▶ Challenge:
Select the lines that contain "scene" and copy each of them.

▶ Source data:
-*-*-

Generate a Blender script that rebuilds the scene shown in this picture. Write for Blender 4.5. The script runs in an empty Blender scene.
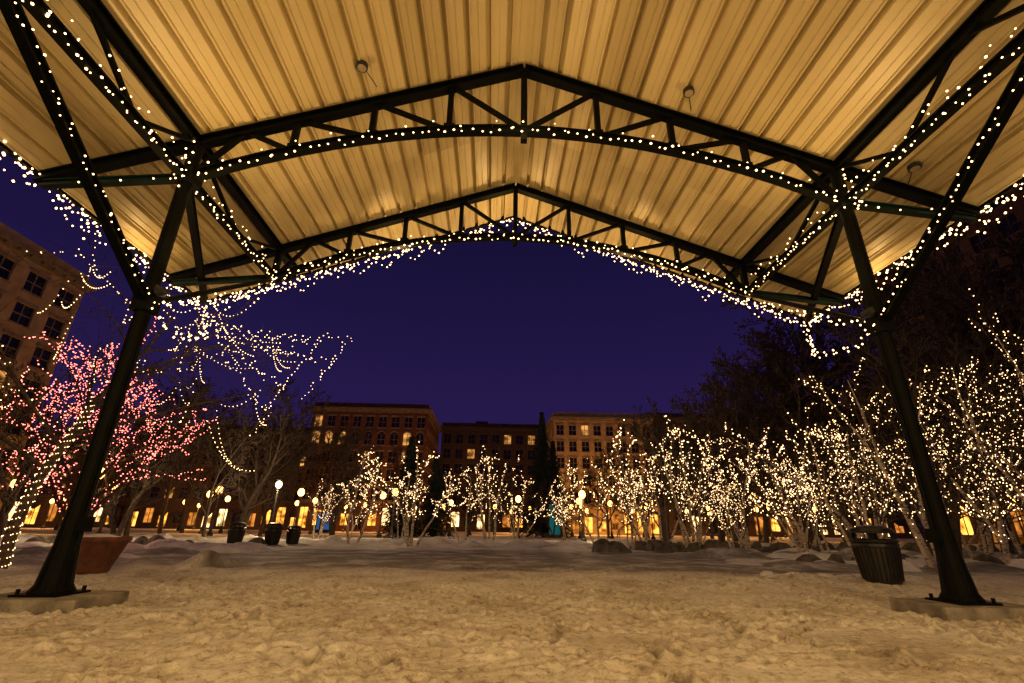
import bpy, math, random
import numpy as np
from mathutils import Vector, Matrix
random.seed(7)
scene=bpy.context.scene
# ------------------------------------------------------------------ materials
def nmat(name):
    m=bpy.data.materials.new(name); m.use_nodes=True
    nt=m.node_tree; nt.nodes.clear()
    o=nt.nodes.new('ShaderNodeOutputMaterial')
    return m,nt,o
def noisy(name,c1,c2,scale=5,rough=.7,metal=0.,bump=0.,bscale=None,detail=4,stretch=None,spec=None,lo=.35,hi=.65):
    m,nt,o=nmat(name); b=nt.nodes.new('ShaderNodeBsdfPrincipled'); nt.links.new(b.outputs[0],o.inputs[0])
    tc=nt.nodes.new('ShaderNodeTexCoord'); mp=nt.nodes.new('ShaderNodeMapping')
    nt.links.new(tc.outputs['Object'],mp.inputs[0])
    if stretch: mp.inputs['Scale'].default_value=stretch
    n=nt.nodes.new('ShaderNodeTexNoise'); n.inputs['Scale'].default_value=scale; n.inputs['Detail'].default_value=detail
    nt.links.new(mp.outputs[0],n.inputs['Vector'])
    r=nt.nodes.new('ShaderNodeValToRGB'); r.color_ramp.elements[0].position=lo; r.color_ramp.elements[1].position=hi
    r.color_ramp.elements[0].color=(*c1,1); r.color_ramp.elements[1].color=(*c2,1)
    nt.links.new(n.outputs[0],r.inputs[0]); nt.links.new(r.outputs[0],b.inputs['Base Color'])
    b.inputs['Roughness'].default_value=rough; b.inputs['Metallic'].default_value=metal
    if spec is not None: b.inputs['Specular IOR Level'].default_value=spec
    if bump:
        n2=nt.nodes.new('ShaderNodeTexNoise'); n2.inputs['Scale'].default_value=bscale or scale*4; n2.inputs['Detail'].default_value=4
        nt.links.new(mp.outputs[0],n2.inputs['Vector'])
        bm=nt.nodes.new('ShaderNodeBump'); bm.inputs['Strength'].default_value=bump; bm.inputs['Distance'].default_value=.05
        nt.links.new(n2.outputs[0],bm.inputs['Height']); nt.links.new(bm.outputs[0],b.inputs['Normal'])
    return m
def emis(name,c,s,samp='NONE'):
    m,nt,o=nmat(name); e=nt.nodes.new('ShaderNodeEmission'); e.inputs[0].default_value=(*c,1); e.inputs[1].default_value=s
    nt.links.new(e.outputs[0],o.inputs[0])
    try: m.cycles.emission_sampling=samp
    except Exception: pass
    return m
def window_lit(name,c,s):
    m,nt,o=nmat(name); e=nt.nodes.new('ShaderNodeEmission'); e.inputs[1].default_value=s
    tc=nt.nodes.new('ShaderNodeTexCoord'); n=nt.nodes.new('ShaderNodeTexNoise'); n.inputs['Scale'].default_value=.8; n.inputs['Detail'].default_value=4
    nt.links.new(tc.outputs['Object'],n.inputs['Vector'])
    r=nt.nodes.new('ShaderNodeValToRGB'); r.color_ramp.elements[0].position=.38; r.color_ramp.elements[1].position=.68
    r.color_ramp.elements[0].color=(c[0]*.08,c[1]*.06,c[2]*.03,1); r.color_ramp.elements[1].color=(*c,1)
    nt.links.new(n.outputs[0],r.inputs[0]); nt.links.new(r.outputs[0],e.inputs[0]); nt.links.new(e.outputs[0],o.inputs[0])
    try: m.cycles.emission_sampling='NONE'
    except Exception: pass
    return m
M_steel=noisy('green_black_steel',(.0010,.0016,.0016),(.0022,.0036,.0034),3,.6,0,.1,30,spec=.09)
M_teal=noisy('dark_teal_steel',(.0012,.010,.009),(.0025,.020,.018),3,.5,spec=.2)
m,nt,o=nmat('painted_roof_deck'); b=nt.nodes.new('ShaderNodeBsdfPrincipled'); nt.links.new(b.outputs[0],o.inputs[0]); b.inputs['Roughness'].default_value=.42
tc=nt.nodes.new('ShaderNodeTexCoord'); sp=nt.nodes.new('ShaderNodeSeparateXYZ'); nt.links.new(tc.outputs['Object'],sp.inputs[0])
def M2(op,a,v):
    n=nt.nodes.new('ShaderNodeMath'); n.operation=op; nt.links.new(a,n.inputs[0])
    if isinstance(v,(int,float)): n.inputs[1].default_value=v
    else: nt.links.new(v,n.inputs[1])
    return n.outputs[0]
fx=M2('FLOOR',M2('DIVIDE',sp.outputs[0],.84),0); fy=M2('FLOOR',M2('DIVIDE',M2('ADD',sp.outputs[1],2.6),6.),0)
wn=nt.nodes.new('ShaderNodeTexWhiteNoise'); wn.noise_dimensions='1D'; nt.links.new(M2('ADD',fx,M2('MULTIPLY',fy,17.3)),wn.inputs['W'])
mp=nt.nodes.new('ShaderNodeMapping'); mp.inputs['Scale'].default_value=(1,.5,1); nt.links.new(tc.outputs['Object'],mp.inputs[0])
n1=nt.nodes.new('ShaderNodeTexNoise'); n1.inputs['Scale'].default_value=1.1; n1.inputs['Detail'].default_value=4; nt.links.new(mp.outputs[0],n1.inputs['Vector'])
s1=M2('ADD',M2('MULTIPLY',wn.outputs[0],.45),M2('MULTIPLY',n1.outputs[0],.6))
r=nt.nodes.new('ShaderNodeValToRGB'); r.color_ramp.elements[0].position=.2; r.color_ramp.elements[1].position=.8
r.color_ramp.elements[0].color=(.47,.38,.20,1); r.color_ramp.elements[1].color=(.70,.59,.34,1); nt.links.new(s1,r.inputs[0]); nt.links.new(r.outputs[0],b.inputs['Base Color'])
M_deck=m
M_conc=noisy('concrete',(.12,.11,.10),(.30,.28,.25),4,.9,0,.5,25)
M_bulb=emis('warm_bulb',(1,.60,.25),8,'NONE')
M_bulbT=emis('warm_bulb_tree',(1,.60,.27),6.5)
M_bulbR=emis('red_bulb',(1,.20,.15),6.5)
M_bark=noisy('dark_bark',(.04,.028,.020),(.10,.072,.055),8,.95)
M_birch=noisy('birch_bark',(.10,.075,.05),(.55,.48,.40),6,.8,0,.2,30,stretch=(1,1,3),lo=.36,hi=.5)
M_snow2=noisy('snow_pile',(.66,.66,.68),(.84,.84,.85),3,.75,0,.6,12)
M_stone=noisy('tan_stone',(.28,.20,.12),(.42,.31,.19),1.2,.85,0,.2,6)
M_brick=noisy('red_brick',(.085,.034,.025),(.17,.066,.042),1.5,.9,0,.3,9,stretch=(1,1,4))
M_dbrick=noisy('brown_brick',(.05,.031,.024),(.10,.06,.042),1.5,.9,0,.3,9,stretch=(1,1,4))
M_trim=noisy('stone_trim',(.15,.115,.08),(.24,.19,.14),2,.8)
M_dtrim=noisy('dark_trim',(.06,.045,.035),(.10,.075,.06),2,.8)
M_glass=noisy('dark_window',(.006,.007,.012),(.02,.02,.03),.6,.15)
M_lit=window_lit('lit_window',(1,.44,.11),1.2)
M_shop=window_lit('shop_window',(1,.38,.05),4.5)
M_shop2=window_lit('dim_shop_window',(1,.33,.05),1.3)
M_shop3=window_lit('pale_shop_window',(1,.62,.25),5.)
M_purple=emis('purple_window',(.22,.15,1),.9)
M_tealsign=emis('teal_sign_panel',(.02,.30,.30),.28)
M_bluesign=emis('blue_sign_panel',(.1,.35,.9),.25)
M_globe=emis('lamp_globe',(1,.46,.10),9)
M_globeW=emis('pale_lamp_globe',(1,.62,.28),9)
M_lampmetal=noisy('lamp_metal',(.01,.012,.012),(.02,.02,.02),5,.5)
M_trash=noisy('dark_bin_paint',(.006,.006,.006),(.014,.013,.012),5,.4)
M_pot=noisy('terracotta',(.08,.028,.015),(.15,.055,.03),5,.8,0,.2,20)
M_conifer=noisy('conifer_needles',(.008,.02,.012),(.03,.05,.03),3,.9)
M_fix=noisy('downlight_lens',(.3,.25,.18),(.4,.32,.22),3,.3)
M_rock=noisy('rock',(.06,.055,.05),(.16,.14,.12),3,.9,0,.6,10)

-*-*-

▶ Task result:
Generate a Blender script that rebuilds the scene shown in this picture. Write for Blender 4.5. The script runs in an empty Blender scene.
scene=bpy.context.scene